- Scenes as source code:
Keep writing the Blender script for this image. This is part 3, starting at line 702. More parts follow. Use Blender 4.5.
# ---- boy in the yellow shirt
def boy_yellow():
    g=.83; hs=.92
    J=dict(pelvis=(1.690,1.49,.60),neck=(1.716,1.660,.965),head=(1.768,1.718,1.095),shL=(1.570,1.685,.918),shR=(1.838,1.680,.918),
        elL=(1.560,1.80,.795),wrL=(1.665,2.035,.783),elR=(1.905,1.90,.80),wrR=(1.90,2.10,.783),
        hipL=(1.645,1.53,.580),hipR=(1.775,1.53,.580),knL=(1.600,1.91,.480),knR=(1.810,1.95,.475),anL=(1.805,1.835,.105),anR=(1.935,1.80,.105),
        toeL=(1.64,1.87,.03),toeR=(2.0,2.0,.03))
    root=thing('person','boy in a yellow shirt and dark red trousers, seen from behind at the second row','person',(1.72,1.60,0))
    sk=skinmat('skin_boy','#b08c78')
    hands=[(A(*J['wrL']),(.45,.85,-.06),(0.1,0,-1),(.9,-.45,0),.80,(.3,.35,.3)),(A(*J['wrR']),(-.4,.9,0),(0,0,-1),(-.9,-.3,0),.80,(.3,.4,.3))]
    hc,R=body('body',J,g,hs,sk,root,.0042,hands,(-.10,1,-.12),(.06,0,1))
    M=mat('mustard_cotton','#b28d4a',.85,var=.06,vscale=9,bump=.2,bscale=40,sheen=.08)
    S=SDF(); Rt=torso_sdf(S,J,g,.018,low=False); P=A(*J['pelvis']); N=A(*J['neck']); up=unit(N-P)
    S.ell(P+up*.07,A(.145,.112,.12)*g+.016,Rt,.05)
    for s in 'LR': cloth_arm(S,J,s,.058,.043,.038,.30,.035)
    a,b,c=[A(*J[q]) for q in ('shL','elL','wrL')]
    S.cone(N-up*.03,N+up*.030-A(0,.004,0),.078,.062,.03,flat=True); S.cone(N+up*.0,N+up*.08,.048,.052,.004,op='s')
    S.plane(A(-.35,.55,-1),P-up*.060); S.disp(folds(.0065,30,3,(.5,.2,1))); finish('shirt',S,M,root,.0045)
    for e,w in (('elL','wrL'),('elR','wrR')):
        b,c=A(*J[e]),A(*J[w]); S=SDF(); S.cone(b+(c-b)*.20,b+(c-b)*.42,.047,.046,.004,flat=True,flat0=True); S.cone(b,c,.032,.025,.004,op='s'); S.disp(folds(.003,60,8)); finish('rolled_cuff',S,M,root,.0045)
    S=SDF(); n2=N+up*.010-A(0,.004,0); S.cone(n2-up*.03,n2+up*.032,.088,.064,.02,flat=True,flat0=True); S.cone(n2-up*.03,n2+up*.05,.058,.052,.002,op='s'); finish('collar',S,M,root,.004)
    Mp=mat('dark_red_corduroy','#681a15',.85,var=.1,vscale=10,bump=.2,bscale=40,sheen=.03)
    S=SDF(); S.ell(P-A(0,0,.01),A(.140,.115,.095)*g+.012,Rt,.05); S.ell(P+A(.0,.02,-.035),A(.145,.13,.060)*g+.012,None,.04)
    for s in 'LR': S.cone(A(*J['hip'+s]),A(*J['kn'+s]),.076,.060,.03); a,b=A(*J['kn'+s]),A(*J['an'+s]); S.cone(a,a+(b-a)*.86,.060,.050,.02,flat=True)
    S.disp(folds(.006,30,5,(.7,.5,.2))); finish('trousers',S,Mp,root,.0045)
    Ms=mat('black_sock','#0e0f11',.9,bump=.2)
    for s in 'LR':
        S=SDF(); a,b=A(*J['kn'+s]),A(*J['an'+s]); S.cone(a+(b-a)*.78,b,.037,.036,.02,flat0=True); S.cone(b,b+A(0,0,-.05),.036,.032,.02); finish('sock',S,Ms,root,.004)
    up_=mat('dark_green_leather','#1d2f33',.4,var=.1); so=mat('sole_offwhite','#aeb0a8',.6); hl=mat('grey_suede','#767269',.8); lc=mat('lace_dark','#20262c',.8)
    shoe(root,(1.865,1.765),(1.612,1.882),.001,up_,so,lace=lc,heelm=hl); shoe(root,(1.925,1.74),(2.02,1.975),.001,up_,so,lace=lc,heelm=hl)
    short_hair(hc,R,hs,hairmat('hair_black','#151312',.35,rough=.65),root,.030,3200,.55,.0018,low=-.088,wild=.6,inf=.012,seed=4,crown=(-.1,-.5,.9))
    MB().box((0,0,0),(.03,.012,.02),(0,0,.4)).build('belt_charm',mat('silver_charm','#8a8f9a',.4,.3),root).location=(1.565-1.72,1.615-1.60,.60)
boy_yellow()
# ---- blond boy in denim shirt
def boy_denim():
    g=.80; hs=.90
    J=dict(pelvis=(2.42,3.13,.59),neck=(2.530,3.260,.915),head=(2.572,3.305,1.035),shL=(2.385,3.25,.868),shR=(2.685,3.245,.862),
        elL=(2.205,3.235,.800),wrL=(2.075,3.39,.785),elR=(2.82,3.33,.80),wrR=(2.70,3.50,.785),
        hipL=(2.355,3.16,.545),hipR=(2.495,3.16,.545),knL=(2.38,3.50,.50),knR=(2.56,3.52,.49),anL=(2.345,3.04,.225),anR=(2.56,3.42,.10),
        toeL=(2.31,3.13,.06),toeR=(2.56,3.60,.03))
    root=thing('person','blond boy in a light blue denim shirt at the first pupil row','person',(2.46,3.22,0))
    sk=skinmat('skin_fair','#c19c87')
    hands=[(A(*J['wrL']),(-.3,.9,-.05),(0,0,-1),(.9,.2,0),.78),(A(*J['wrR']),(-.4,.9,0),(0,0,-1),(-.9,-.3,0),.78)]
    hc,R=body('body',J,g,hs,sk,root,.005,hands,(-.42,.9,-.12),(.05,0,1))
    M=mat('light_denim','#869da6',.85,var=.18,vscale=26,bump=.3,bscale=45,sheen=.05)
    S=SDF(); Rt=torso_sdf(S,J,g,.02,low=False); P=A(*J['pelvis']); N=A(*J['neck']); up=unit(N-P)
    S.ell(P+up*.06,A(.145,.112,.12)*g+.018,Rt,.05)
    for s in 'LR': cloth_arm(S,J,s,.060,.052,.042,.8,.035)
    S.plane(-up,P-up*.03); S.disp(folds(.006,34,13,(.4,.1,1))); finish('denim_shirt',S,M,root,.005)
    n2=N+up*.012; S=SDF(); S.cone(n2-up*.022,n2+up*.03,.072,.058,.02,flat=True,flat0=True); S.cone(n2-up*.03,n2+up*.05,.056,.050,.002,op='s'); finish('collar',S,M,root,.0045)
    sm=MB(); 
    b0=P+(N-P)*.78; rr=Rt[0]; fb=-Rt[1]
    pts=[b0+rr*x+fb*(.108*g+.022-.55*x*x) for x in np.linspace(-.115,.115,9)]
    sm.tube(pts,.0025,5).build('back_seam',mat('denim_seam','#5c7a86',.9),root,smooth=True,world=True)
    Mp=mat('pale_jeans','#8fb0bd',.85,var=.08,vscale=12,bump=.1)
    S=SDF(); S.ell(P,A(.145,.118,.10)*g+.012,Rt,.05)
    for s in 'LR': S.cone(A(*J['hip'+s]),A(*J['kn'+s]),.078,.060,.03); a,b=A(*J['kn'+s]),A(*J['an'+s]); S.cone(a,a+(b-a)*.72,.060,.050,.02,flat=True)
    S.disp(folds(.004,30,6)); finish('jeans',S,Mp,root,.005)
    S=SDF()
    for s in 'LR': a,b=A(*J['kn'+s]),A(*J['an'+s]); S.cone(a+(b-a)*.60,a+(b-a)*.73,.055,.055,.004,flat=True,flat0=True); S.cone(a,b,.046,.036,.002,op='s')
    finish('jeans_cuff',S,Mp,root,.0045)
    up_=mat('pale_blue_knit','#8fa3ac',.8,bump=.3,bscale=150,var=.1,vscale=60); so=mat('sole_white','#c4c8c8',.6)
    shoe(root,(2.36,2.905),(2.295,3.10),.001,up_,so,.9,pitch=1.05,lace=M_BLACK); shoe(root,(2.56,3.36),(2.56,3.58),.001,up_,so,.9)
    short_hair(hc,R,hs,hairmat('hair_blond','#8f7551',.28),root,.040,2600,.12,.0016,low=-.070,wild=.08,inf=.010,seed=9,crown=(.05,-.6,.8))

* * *

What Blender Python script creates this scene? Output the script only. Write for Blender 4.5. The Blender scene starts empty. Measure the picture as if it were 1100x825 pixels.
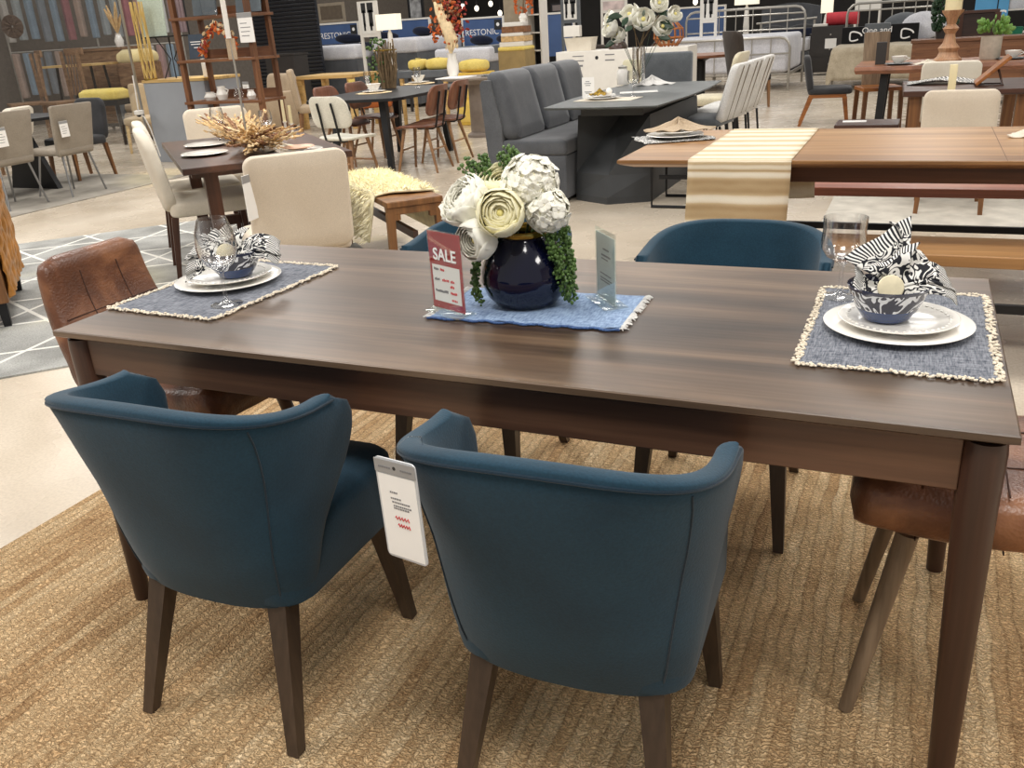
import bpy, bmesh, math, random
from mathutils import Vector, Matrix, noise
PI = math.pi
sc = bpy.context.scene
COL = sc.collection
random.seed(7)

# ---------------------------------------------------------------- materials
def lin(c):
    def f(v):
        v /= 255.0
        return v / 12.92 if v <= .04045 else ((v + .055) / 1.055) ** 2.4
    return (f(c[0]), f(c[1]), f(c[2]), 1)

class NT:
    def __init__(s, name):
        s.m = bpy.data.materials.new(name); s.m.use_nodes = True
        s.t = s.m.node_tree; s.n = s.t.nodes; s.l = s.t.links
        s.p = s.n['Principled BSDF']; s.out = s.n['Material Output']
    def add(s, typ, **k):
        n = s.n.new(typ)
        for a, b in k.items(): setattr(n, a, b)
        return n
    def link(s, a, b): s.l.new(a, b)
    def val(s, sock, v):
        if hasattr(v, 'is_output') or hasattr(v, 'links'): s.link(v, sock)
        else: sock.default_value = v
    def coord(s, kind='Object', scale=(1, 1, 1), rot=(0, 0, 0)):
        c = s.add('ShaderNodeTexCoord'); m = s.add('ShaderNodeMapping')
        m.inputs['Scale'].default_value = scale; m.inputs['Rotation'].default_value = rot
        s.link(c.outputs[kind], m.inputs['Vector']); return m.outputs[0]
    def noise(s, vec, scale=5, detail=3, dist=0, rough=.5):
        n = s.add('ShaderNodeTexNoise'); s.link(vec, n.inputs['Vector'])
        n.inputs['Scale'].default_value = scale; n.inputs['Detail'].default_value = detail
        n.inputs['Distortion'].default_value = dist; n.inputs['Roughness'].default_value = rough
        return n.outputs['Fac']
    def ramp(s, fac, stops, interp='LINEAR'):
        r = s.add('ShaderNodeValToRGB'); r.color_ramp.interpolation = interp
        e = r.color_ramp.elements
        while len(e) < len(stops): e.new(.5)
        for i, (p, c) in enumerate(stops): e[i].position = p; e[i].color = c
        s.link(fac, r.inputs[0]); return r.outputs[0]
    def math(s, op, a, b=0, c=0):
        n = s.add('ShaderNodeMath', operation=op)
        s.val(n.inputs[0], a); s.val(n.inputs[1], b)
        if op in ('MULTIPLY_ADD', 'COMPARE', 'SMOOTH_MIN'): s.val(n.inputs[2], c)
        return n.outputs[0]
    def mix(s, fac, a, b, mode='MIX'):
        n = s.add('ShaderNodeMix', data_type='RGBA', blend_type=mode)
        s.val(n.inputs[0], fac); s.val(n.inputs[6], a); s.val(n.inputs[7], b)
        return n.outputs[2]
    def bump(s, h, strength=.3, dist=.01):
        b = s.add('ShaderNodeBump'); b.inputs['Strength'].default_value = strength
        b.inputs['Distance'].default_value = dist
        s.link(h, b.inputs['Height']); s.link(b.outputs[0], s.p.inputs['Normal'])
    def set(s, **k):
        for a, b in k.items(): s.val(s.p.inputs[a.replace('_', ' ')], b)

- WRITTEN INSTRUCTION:
Give back only the lines from the one holding "What Blender Python" through the one holding "return (f(c[0]), f(c[1]), f(c[2]), 1)", both kept, exactly as written. Omit the images.

- ANSWER TO THIS EXERCISE:
What Blender Python script creates this scene? Output the script only. Write for Blender 4.5. The Blender scene starts empty. Measure the picture as if it were 1100x825 pixels.
import bpy, bmesh, math, random
from mathutils import Vector, Matrix, noise
PI = math.pi
sc = bpy.context.scene
COL = sc.collection
random.seed(7)

# ---------------------------------------------------------------- materials
def lin(c):
    def f(v):
        v /= 255.0
        return v / 12.92 if v <= .04045 else ((v + .055) / 1.055) ** 2.4
    return (f(c[0]), f(c[1]), f(c[2]), 1)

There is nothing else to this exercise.